What is run-off insurance?

“Run-off” is a form of professional indemnity insurance which covers the historic liabilities of a business after it ceases to trade.

Why do solicitors need run-off insurance?

As solicitors’ professional indemnity insurance works on a “claims-made” basis, cover needs to be maintained for a number of years after a practice is closed, to cover claims first made after the practice closes.

What has the regulatory regime for retiring solicitors in Ireland been to date?

The partners of all firms ceasing to operate since 1 December 2011 were, subject to meeting eligibility criteria, entitled to run-off cover from the Run-Off Fund (ROF), a subsidiary of the Law Society of Ireland’s Special Purpose Fund (SPF).  Run-off cover under the ROF was provided for an indefinite period after a firm ceased to operate.

What changes are now being made?

Under the Solicitors’ Professional Indemnity Insurance Regulations 2020, which are due to come into effect on 1 December 2020, the ROF will only be required to provide cover for a period of six years for firms ceasing on or after that date (subject to criteria being met).  The six-year period shall run from the expiry of the coverage period during which the firm’s practice ceases.

Different rules apply to firms within the Assigned Risks Pool, which are not discussed here.

Is six years’ run-off cover sufficient, given that the limitation period under the Statute of Limitations is six years for claims for breach of contract or negligence?

Maybe.  Six years run-off cover should be enough for most claims.  However, for claims in negligence, for example, it is possible that the cause of action may not “accrue” for a number of years after the disputed legal service was provided.  Careful consideration should therefore be given to purchasing run-off cover for a longer period.

If the firm is authorised as an LLP before it ceases, will the former partners not benefit from limited liability after the firm ceases?

Yes and no.  The partners of the closing firm should, in most circumstances, be able to benefit from limited liability in respect of acts or omissions occurring after the firm’s approval as an LLP.  The partners of a closing firm may remain personally liable for acts or omissions before the firm’s authorisation as an LLP.

My partners and I are now approaching retirement.  What provisions should we make?

Firms need to consider whether the minimum level of cover of €1,500,000 (including claimants’ costs) is sufficient to meet their needs.  This will depend on the nature of work carried out by the firm over the years.

The partners of the closing firm should also consider whether they need to purchase cover for a longer period than the six-year period available from the ROF from 1 December 2020.

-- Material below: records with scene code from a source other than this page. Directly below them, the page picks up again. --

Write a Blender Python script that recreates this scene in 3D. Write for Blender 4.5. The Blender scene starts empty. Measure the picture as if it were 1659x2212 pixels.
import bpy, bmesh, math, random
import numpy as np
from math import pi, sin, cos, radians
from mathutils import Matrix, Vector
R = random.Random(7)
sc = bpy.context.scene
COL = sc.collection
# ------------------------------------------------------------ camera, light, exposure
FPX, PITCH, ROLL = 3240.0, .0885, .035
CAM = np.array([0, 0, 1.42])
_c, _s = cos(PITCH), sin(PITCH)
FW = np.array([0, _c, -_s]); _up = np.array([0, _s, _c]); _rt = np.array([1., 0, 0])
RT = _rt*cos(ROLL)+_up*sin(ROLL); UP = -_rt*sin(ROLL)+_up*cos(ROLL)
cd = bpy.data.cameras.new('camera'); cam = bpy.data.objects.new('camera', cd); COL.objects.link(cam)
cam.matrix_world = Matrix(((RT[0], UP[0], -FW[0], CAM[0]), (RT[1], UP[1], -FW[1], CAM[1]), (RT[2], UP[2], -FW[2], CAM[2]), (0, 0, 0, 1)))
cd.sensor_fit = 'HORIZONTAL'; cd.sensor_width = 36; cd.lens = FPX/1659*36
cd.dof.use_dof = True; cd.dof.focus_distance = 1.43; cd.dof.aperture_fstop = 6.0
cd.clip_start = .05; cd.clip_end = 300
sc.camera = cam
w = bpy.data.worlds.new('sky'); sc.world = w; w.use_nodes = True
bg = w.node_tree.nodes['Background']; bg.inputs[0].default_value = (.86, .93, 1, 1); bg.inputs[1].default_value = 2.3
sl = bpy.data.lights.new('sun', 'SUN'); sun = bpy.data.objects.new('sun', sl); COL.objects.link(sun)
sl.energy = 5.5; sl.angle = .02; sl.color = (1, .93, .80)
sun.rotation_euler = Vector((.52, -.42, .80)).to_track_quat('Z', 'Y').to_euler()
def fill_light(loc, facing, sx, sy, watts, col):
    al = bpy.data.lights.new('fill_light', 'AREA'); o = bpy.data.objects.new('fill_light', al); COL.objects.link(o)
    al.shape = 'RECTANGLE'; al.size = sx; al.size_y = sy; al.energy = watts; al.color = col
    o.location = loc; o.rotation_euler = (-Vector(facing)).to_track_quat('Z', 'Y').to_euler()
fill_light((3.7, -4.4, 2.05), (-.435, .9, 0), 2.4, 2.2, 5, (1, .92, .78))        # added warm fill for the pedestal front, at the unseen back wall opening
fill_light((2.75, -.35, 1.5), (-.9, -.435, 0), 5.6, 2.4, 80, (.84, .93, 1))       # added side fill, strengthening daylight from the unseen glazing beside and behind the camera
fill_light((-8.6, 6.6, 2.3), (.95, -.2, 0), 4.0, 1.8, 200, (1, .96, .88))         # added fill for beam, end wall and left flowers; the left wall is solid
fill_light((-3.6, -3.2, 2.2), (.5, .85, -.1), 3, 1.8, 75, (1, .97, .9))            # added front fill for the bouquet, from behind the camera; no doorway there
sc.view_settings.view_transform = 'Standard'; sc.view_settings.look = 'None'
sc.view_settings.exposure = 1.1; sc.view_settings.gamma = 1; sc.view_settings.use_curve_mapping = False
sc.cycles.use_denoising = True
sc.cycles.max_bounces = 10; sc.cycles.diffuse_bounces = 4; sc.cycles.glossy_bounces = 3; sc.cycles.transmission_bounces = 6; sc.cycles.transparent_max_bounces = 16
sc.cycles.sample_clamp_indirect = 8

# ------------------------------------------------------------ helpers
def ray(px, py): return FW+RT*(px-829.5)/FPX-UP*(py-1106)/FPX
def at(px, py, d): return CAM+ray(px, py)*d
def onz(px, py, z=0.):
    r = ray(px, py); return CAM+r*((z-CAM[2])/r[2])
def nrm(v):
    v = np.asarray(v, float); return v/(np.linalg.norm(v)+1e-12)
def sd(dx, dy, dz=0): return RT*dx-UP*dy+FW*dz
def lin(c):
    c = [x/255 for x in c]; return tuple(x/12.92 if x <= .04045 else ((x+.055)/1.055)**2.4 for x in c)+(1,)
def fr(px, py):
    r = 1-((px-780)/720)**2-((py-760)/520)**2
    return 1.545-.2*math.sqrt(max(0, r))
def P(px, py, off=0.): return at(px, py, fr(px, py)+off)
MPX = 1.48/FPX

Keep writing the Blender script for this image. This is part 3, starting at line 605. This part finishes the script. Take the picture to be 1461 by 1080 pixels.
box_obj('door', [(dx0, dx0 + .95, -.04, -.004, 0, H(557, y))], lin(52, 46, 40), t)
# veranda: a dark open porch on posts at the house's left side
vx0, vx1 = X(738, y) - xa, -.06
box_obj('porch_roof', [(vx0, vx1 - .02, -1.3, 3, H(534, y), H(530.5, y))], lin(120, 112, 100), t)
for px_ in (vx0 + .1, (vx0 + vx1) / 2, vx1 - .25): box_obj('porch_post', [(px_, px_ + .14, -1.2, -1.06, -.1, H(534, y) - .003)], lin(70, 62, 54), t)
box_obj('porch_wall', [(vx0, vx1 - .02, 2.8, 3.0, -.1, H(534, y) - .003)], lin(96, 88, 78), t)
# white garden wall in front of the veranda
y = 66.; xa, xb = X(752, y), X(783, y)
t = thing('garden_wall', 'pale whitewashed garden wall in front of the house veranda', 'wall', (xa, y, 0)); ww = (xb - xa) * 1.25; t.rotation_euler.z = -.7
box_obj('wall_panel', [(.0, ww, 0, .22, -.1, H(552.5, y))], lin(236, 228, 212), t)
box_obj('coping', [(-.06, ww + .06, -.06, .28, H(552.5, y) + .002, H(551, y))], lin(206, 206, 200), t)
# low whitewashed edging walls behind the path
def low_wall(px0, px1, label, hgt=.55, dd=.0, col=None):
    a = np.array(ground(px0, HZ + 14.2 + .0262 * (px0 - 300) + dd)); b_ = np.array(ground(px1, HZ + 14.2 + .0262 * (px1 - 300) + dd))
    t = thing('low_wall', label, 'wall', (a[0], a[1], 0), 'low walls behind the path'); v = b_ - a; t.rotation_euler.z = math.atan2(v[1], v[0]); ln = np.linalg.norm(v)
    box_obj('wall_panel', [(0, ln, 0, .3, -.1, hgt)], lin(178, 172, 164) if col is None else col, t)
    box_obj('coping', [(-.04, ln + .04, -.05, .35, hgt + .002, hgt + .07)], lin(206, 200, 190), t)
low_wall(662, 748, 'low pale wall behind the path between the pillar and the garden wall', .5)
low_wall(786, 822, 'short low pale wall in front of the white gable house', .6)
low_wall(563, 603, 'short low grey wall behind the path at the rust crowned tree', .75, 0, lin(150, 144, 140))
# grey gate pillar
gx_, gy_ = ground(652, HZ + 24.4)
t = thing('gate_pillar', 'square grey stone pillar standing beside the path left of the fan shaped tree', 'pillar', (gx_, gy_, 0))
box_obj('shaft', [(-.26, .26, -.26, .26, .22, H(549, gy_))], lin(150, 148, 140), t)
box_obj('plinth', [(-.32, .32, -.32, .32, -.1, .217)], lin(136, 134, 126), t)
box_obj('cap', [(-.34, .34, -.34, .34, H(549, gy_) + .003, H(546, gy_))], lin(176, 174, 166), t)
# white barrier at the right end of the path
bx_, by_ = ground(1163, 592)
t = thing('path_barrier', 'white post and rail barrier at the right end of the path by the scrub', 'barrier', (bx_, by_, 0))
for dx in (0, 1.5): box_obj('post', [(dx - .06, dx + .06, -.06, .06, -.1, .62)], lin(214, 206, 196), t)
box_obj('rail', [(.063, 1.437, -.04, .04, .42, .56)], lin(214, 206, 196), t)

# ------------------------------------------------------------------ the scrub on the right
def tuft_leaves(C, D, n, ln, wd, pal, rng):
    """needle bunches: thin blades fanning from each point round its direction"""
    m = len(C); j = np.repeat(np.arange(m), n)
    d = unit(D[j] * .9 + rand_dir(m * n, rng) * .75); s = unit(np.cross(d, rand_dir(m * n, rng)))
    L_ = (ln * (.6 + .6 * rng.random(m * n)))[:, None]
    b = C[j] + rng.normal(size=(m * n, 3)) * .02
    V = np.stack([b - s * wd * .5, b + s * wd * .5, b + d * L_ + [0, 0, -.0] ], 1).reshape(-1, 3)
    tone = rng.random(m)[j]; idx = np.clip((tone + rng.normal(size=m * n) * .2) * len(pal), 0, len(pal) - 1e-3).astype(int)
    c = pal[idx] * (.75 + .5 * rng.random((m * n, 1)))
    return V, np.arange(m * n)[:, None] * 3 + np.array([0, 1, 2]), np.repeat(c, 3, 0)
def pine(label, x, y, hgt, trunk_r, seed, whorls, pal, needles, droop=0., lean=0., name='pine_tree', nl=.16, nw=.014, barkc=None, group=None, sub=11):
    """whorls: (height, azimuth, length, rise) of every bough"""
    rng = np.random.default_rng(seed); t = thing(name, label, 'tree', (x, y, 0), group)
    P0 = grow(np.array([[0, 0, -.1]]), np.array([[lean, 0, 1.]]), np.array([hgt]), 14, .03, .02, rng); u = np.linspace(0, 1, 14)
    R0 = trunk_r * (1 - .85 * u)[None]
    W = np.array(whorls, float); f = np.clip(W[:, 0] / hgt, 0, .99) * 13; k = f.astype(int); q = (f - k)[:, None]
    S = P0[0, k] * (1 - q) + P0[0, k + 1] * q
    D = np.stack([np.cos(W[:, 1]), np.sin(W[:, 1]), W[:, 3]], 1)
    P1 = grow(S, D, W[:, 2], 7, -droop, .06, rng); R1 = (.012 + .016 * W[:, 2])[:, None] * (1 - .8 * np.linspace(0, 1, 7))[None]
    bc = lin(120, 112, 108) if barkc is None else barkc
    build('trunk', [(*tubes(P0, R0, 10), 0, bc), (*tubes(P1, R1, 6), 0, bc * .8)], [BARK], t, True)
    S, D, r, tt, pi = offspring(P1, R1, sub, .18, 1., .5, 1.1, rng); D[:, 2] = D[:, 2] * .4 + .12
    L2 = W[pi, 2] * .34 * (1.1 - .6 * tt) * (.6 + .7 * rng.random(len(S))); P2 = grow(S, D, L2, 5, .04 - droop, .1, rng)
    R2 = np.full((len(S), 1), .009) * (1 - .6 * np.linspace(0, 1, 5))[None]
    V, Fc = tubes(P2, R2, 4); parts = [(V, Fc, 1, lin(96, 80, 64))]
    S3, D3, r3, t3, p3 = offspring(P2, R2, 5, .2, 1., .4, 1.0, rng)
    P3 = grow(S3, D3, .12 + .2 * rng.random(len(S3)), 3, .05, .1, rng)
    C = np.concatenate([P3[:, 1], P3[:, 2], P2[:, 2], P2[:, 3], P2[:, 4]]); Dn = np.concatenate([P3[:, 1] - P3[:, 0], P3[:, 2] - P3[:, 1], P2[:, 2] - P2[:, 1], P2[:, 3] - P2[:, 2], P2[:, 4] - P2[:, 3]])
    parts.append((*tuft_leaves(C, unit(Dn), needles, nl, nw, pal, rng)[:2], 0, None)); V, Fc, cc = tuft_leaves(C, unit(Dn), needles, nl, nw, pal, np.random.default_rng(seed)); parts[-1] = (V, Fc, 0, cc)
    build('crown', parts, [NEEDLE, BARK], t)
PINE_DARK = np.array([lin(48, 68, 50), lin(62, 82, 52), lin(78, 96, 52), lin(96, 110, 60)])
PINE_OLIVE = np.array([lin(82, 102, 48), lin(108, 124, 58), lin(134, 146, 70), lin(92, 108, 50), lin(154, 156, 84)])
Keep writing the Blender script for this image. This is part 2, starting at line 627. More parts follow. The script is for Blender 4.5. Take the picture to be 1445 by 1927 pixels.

Consideration should be given to finding a suitable “successor firm” to acquire the firm, instead of closing the firm and entering the ROF.  Disposing of a firm for a nominal value to another firm may, in certain circumstances, be a way to minimise the risks associated with retirement by transferring the problem of future claims to the acquiring firm.  Careful consideration needs to be given to the financial strength of the acquiring firm and its likelihood of remaining a going concern into the future.

Further Information

If you require advice regarding run-off cover or any aspect of solicitors’ professional indemnity insurance, please contact Shane Neville at sneville@lkshields.ie of our firm.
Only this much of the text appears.